**Job**
Without the pictures, repeat the listing character for character.

**Dataset section**
____
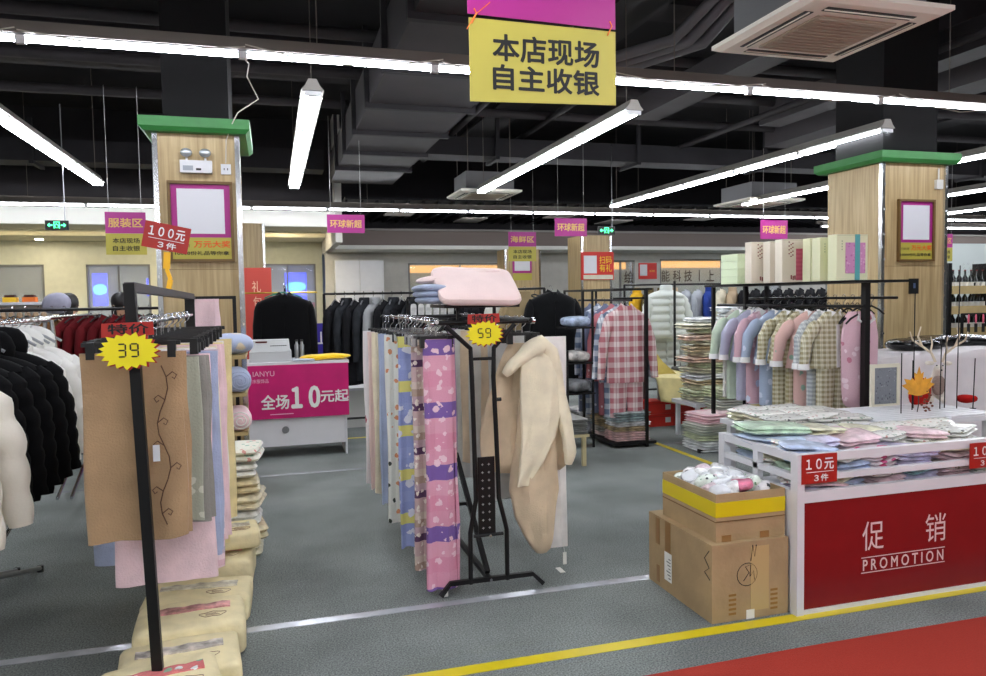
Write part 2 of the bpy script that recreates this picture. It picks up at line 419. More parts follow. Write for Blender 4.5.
# ------------------------------------------------------------------ tube lights
TUBE = emit('tube_glow', (244, 248, 255), 26)
HOUS = mat('light_housing', (104, 97, 91), .5, .1)
REFL = mat('reflector_grey', (120, 120, 122), .5); HOUS2 = mat('fixture_grey', (150, 146, 140), .5)
ZL = 3.1
def fixture_run(label, x, y0, n, L=1.22):
    """double tube fixtures hung end to end, running into the store"""
    t = thing('tube_light_run', label, 'light', (x, y0, ZL))
    b = MB(); b.prism([(-.085, .0), (-.055, .035), (-.03, .085), (.03, .085), (.055, .035), (.085, .0)], n*L, 'Y', (0, 0, .022))
    b.build('housing', HOUS2, t, False)
    MB().box(-.07, .07, .01, n*L-.01, .016, .021).build('reflector', REFL, t, False)
    for i in range(n):
        for s in (-1, 1):
            MB().tube([(s*.045, i*L+.03, 0), (s*.045, (i+1)*L-.03, 0)], .0125, 8).build('tube', TUBE, t)
        for y_ in (i*L+.002, (i+1)*L-.028): MB().box(-.062, .062, y_, y_+.026, -.017, .0155).build('lamp_holder', WHT, t, False)
    for i in (.15, n*L-.15):
        MB().tube([(0, i, .1), (0, i, ZC-ZL)], .004, 5).build('suspension_wire', HOUS, t)
for lab, x, y0, n in (('left run of double tubes over the puffer coat racks', -2.12, 6.0, 4), ('run of double tubes right of the left column', .34, 5.85, 4),
        ('run of double tubes under the large yellow sign', 3.0, 5.85, 4), ('long run of double tubes in front of the right column', 5.75, 5.95, 5),
        ('run of tubes passing behind the right column', 8.0, 6.6, 4), ('run of tubes right of the right column', 10.7, 6.6, 4), ('farthest right run of tubes', 13.2, 6.6, 5),
        ('overhead run of tubes above the front of the left rack', -2.1, -2.4, 5), ('overhead run of tubes above the viewer', .4, -2.4, 5),
        ('overhead run of tubes above the front of the promotion bin', 2.35, -2.4, 4), ('overhead run of tubes right of the promotion bin', 5.7, -2.4, 5)):
    fixture_run(lab, x, y0, n)
def row(label, x0, x1, y, L=1.24, z=ZL, phase=0.0):
    """single tube trunking running across the store"""
    t = thing('tube_light_row', label, 'light', (x0, y, z)); W = x1 - x0
    b = MB(); b.box(0, W, -.045, .045, .03, .1); b.box(0, W, .16, .21, .08, .15); b.build('housing', HOUS, t, False)
    MB().box(0, W, -.03, .03, .024, .0295).build('reflector', REFL, t, False)
    x = phase
    while x + L <= W:
        MB().tube([(x+.03, 0, 0), (x+L-.03, 0, 0)], .0135, 8).build('tube', TUBE, t)
        MB().box(x-.026, x+.026, -.018, .018, -.022, .024).build('lamp_holder', WHT, t, False); x += L
    for q in range(int(W // 2.6) + 1):
        MB().tube([(q*2.6+.2, 0, .1), (q*2.6+.2, 0, ZC-z)], .004, 5).build('suspension_wire', HOUS, t)
    b = MB()
    for q in range(int(W // 1.24)):
        b.tube([(q*1.24 + j*.31, -.1 - (.02 if q % 2 else .06), .02 - (.05 + .03*(q % 3)) * sn(j*PI/4)) for j in range(5)], .004, 5)
    if y < 6: b.build('slack_cable', mat('cable_pale', (190, 184, 170), .5), t)
X0 = -.13
row('nearest long row of tubes crossing above the racks', X0 - 4*1.235, X0 + 9*1.235, 5.07, 1.235)
row('second long row of tubes crossing at the back of the store', 2.2 - 9*1.24, 2.2 + 15*1.24, 13.2, 1.24)
row('third row of tubes at the far right', 12.5, 20, 14.9, 1.24)
row('row of tubes crossing behind the viewer', -5, 8.6, -2.9, 1.235)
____
**Result for this exercise**
Write part 2 of the bpy script that recreates this picture. It picks up at line 419. More parts follow. Write for Blender 4.5.
# ------------------------------------------------------------------ tube lights
TUBE = emit('tube_glow', (244, 248, 255), 26)
HOUS = mat('light_housing', (104, 97, 91), .5, .1)
REFL = mat('reflector_grey', (120, 120, 122), .5); HOUS2 = mat('fixture_grey', (150, 146, 140), .5)
ZL = 3.1
def fixture_run(label, x, y0, n, L=1.22):
    """double tube fixtures hung end to end, running into the store"""
    t = thing('tube_light_run', label, 'light', (x, y0, ZL))
    b = MB(); b.prism([(-.085, .0), (-.055, .035), (-.03, .085), (.03, .085), (.055, .035), (.085, .0)], n*L, 'Y', (0, 0, .022))
    b.build('housing', HOUS2, t, False)
    MB().box(-.07, .07, .01, n*L-.01, .016, .021).build('reflector', REFL, t, False)
    for i in range(n):
        for s in (-1, 1):
            MB().tube([(s*.045, i*L+.03, 0), (s*.045, (i+1)*L-.03, 0)], .0125, 8).build('tube', TUBE, t)
        for y_ in (i*L+.002, (i+1)*L-.028): MB().box(-.062, .062, y_, y_+.026, -.017, .0155).build('lamp_holder', WHT, t, False)
    for i in (.15, n*L-.15):
        MB().tube([(0, i, .1), (0, i, ZC-ZL)], .004, 5).build('suspension_wire', HOUS, t)
for lab, x, y0, n in (('left run of double tubes over the puffer coat racks', -2.12, 6.0, 4), ('run of double tubes right of the left column', .34, 5.85, 4),
        ('run of double tubes under the large yellow sign', 3.0, 5.85, 4), ('long run of double tubes in front of the right column', 5.75, 5.95, 5),
        ('run of tubes passing behind the right column', 8.0, 6.6, 4), ('run of tubes right of the right column', 10.7, 6.6, 4), ('farthest right run of tubes', 13.2, 6.6, 5),
        ('overhead run of tubes above the front of the left rack', -2.1, -2.4, 5), ('overhead run of tubes above the viewer', .4, -2.4, 5),
        ('overhead run of tubes above the front of the promotion bin', 2.35, -2.4, 4), ('overhead run of tubes right of the promotion bin', 5.7, -2.4, 5)):
    fixture_run(lab, x, y0, n)
def row(label, x0, x1, y, L=1.24, z=ZL, phase=0.0):
    """single tube trunking running across the store"""
    t = thing('tube_light_row', label, 'light', (x0, y, z)); W = x1 - x0
    b = MB(); b.box(0, W, -.045, .045, .03, .1); b.box(0, W, .16, .21, .08, .15); b.build('housing', HOUS, t, False)
    MB().box(0, W, -.03, .03, .024, .0295).build('reflector', REFL, t, False)
    x = phase
    while x + L <= W:
        MB().tube([(x+.03, 0, 0), (x+L-.03, 0, 0)], .0135, 8).build('tube', TUBE, t)
        MB().box(x-.026, x+.026, -.018, .018, -.022, .024).build('lamp_holder', WHT, t, False); x += L
    for q in range(int(W // 2.6) + 1):
        MB().tube([(q*2.6+.2, 0, .1), (q*2.6+.2, 0, ZC-z)], .004, 5).build('suspension_wire', HOUS, t)
    b = MB()
    for q in range(int(W // 1.24)):
        b.tube([(q*1.24 + j*.31, -.1 - (.02 if q % 2 else .06), .02 - (.05 + .03*(q % 3)) * sn(j*PI/4)) for j in range(5)], .004, 5)
    if y < 6: b.build('slack_cable', mat('cable_pale', (190, 184, 170), .5), t)
X0 = -.13
row('nearest long row of tubes crossing above the racks', X0 - 4*1.235, X0 + 9*1.235, 5.07, 1.235)
row('second long row of tubes crossing at the back of the store', 2.2 - 9*1.24, 2.2 + 15*1.24, 13.2, 1.24)
row('third row of tubes at the far right', 12.5, 20, 14.9, 1.24)
row('row of tubes crossing behind the viewer', -5, 8.6, -2.9, 1.235)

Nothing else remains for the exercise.